Much higher than last year Š much lower than predicted.

As Memorial Day weekend and the summer travel season approach, whether you see your gas tank as half empty or half full probably depends on your point of view. The $1.61 average in Montana for a gallon of regular - the typical price in Missoula is $1.57.9 - is quite a bit more than one year ago, when prices averaged $1.43 in the state.

But it's significantly less than the $2-a-gallon prices predicted a couple of months ago, just prior to the start of the war in Iraq.

Nationwide, the average price is $1.49.7, according to AAA Montana. The lowest prices are in the Southeast, where gas averages $1.38 gallon.

The West is highest, with an average of $1.63. Hawaii's prices top the list, at $2.04.6, followed by $1.87.8 in California.
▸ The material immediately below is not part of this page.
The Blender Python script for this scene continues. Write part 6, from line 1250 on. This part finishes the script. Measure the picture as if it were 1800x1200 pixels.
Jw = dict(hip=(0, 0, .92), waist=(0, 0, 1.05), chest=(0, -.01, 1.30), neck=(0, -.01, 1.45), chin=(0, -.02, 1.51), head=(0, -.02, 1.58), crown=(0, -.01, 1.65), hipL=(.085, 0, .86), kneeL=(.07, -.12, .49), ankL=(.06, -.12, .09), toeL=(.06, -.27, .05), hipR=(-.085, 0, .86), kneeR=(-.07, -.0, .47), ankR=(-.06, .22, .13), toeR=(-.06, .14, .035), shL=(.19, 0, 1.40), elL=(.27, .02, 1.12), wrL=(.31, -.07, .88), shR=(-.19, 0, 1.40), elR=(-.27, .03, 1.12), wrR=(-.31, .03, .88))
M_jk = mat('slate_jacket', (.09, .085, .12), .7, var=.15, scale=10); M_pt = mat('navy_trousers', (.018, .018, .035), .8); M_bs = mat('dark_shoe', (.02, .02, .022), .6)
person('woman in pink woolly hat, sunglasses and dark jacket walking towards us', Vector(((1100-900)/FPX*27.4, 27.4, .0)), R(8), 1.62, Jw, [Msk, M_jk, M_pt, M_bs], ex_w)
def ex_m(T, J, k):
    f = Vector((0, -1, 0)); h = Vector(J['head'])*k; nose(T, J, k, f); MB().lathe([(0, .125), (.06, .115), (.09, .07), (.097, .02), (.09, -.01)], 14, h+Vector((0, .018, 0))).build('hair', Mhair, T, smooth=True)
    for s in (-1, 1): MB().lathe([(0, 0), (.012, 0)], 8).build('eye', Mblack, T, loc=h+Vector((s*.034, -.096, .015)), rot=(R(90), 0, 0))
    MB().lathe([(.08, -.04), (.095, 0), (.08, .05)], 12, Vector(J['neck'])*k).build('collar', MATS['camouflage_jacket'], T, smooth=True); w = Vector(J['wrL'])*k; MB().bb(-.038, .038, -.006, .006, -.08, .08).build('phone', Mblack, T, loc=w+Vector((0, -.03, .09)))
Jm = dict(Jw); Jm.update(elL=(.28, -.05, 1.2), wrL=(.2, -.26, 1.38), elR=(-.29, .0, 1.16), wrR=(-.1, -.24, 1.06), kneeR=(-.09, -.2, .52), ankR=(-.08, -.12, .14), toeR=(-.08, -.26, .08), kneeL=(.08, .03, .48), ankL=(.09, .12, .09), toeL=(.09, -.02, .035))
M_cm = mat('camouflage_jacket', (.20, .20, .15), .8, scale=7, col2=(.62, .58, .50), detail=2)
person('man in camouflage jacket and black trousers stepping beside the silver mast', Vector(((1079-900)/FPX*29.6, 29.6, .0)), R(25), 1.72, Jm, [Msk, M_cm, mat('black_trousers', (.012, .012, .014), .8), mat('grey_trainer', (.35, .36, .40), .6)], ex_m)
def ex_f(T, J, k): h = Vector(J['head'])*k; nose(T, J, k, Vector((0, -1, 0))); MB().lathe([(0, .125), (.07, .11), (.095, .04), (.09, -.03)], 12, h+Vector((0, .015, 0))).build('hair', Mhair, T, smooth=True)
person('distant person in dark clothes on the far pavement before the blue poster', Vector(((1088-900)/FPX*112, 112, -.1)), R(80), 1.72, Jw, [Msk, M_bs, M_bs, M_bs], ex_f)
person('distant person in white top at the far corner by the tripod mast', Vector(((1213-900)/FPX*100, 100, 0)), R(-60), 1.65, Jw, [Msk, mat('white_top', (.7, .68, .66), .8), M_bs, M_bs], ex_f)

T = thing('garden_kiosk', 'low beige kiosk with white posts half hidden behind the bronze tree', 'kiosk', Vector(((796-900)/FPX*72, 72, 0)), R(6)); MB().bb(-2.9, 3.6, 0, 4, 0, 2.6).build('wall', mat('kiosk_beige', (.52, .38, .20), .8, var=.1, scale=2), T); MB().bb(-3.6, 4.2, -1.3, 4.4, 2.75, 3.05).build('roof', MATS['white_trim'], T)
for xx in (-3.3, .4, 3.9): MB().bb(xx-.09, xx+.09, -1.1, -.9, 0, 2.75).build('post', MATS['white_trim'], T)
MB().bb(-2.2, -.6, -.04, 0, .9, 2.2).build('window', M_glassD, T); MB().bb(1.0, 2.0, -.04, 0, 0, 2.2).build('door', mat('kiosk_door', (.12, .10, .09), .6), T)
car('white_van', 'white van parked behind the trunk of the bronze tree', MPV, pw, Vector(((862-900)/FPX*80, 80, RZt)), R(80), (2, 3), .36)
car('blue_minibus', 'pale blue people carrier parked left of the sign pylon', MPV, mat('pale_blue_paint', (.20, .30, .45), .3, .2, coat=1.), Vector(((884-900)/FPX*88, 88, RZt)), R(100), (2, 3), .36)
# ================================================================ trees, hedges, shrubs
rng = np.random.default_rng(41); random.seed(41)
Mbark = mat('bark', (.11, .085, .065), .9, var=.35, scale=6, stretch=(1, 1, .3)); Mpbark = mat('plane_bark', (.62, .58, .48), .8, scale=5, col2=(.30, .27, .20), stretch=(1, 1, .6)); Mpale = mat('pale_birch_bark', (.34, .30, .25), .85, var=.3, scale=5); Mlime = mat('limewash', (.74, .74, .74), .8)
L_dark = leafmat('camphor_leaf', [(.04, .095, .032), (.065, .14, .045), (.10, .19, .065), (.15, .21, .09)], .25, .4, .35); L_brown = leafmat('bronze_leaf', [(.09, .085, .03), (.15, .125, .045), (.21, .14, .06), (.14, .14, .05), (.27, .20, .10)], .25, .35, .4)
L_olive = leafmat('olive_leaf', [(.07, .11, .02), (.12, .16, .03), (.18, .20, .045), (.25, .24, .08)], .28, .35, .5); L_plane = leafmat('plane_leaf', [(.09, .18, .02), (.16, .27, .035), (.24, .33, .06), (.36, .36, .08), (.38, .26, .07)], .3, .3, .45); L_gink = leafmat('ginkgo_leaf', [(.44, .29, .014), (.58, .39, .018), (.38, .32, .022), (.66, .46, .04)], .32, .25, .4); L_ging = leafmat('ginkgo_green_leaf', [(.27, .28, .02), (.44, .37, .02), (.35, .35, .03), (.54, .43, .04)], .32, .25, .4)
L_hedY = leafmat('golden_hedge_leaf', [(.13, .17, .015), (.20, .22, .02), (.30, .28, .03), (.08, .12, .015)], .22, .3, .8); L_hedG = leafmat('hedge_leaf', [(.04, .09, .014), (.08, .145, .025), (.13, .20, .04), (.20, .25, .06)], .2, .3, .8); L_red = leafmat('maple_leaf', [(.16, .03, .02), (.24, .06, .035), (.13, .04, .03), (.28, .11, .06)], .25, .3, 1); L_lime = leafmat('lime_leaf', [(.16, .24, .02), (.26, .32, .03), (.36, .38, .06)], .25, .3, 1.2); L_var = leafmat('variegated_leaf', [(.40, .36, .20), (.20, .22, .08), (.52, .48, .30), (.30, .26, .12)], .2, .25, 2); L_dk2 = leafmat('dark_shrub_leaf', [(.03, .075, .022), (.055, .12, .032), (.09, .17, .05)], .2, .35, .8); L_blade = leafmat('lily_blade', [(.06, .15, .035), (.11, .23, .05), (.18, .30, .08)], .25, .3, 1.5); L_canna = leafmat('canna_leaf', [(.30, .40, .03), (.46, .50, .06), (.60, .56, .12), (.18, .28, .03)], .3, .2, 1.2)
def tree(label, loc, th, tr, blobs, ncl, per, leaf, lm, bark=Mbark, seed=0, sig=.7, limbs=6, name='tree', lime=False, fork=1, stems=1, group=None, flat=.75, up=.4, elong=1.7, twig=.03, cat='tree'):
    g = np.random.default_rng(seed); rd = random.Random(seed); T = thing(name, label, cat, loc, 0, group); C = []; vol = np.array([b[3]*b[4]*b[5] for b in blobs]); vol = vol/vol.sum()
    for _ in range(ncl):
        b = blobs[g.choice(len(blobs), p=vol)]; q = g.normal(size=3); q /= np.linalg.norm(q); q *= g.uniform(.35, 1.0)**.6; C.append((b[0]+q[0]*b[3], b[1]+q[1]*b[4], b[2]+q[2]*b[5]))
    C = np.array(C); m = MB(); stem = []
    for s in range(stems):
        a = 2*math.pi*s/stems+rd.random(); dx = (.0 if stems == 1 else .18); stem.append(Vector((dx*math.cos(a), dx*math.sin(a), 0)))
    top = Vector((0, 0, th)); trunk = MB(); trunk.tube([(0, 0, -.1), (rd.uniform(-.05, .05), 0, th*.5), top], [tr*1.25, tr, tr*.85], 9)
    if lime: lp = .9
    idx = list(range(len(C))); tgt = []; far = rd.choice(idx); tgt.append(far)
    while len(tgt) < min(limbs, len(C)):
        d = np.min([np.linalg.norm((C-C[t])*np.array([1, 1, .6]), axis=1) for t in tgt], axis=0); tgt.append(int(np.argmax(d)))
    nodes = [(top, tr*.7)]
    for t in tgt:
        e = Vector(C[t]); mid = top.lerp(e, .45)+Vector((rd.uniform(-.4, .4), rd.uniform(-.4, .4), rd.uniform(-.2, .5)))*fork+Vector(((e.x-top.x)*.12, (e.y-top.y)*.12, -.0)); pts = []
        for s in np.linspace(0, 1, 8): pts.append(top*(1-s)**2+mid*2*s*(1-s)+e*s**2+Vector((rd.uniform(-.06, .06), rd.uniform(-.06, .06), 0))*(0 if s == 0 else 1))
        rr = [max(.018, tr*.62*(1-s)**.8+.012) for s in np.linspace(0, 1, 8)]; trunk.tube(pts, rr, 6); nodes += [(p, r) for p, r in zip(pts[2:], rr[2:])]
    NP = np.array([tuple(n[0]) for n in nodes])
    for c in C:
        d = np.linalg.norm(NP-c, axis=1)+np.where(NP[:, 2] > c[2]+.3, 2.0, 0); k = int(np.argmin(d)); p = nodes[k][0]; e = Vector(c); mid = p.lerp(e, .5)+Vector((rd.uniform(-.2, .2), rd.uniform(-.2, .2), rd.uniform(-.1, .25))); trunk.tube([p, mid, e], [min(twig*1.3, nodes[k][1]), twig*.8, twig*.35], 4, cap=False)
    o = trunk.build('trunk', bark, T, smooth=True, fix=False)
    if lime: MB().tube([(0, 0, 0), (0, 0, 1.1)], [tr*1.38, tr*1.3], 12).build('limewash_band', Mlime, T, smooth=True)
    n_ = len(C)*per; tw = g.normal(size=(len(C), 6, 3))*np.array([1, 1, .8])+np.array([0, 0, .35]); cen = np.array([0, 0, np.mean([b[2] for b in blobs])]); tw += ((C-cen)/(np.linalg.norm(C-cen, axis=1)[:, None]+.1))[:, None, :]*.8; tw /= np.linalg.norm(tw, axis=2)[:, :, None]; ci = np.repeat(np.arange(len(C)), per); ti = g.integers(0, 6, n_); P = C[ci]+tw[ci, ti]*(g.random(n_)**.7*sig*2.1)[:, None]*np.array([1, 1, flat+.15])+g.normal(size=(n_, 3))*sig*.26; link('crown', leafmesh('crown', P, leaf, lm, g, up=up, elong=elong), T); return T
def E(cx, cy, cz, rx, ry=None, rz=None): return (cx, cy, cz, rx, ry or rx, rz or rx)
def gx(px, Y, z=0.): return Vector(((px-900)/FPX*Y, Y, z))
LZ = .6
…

"California, with its reformulated (and more expensive) gasoline that meets California emission requirements, really skews the average for the West," said Gail Ambercrombie, executive director of the Montana Petroleum Association. Neighboring states that rely on California refineries for some of their product are also affected by the higher prices. In Arizona, the average Friday was $1.71.3. In Nevada, it was $1.75.7.

Gas prices are cheapest in Georgia, where the average price Friday was $1.30.7.

AAA surveys 60,000 self-service gas stations daily, and posts its findings at Nationally, AAA says gas prices have plummeted 22.5 cents a gallon since March, when the average climbed to a record high of $1.722.

Crude oil prices, which reached almost $40 a barrel prior to the war, are now less than $28. That, plus more imports from Europe and an increase in oil and gasoline production from Venezuela, which had endured a protracted labor strike, are responsible for the price drop, according to AAA.

Montana's $1.61.2 average remains higher than any of the states surrounding it. Idaho's average is a penny less, while North Dakota comes in at $1.53.7, South Dakota at $1.51.6, and Wyoming at $1.48.9.

What happens to gasoline prices once the summer travel season hits depends on a lot of things. Typically, highways fill up and prices rise come Memorial Day.

"It will be interesting to watch," Ambercrombie said, "what with Iraq resolved and the price of crude dropping.

"We showed a decrease nationwide in fuel consumption during the war," she went on. "Was that because prices were too high for people? Or because nobody was out doing anything, not even shopping, while the war was going on?"

Other wild cards include airlines, a huge consumer of fuels, but which have seen a large drop in passengers, and the economy as a whole.

"I keep thinking of retirement-age people, many of whom rely on investments for their income," Ambercrombie said. "People like my dad, who's in his 80s, and has seen his income shrink tremendously in this economy. Will those people be getting out the Winnebagos and driving around?"

Yes, Ambercrombie predicted.

"I would speculate that demand is about to kick in," she said. She guessed that if crude prices continue to fall and demand ratchets up, prices will stay in the vicinity of where they're at now.

"If the commodity isn't being consumed, that's when you get your lower prices," she said. "My guess is it'll be a wash, between lowering crude prices and an increased demand because of people traveling."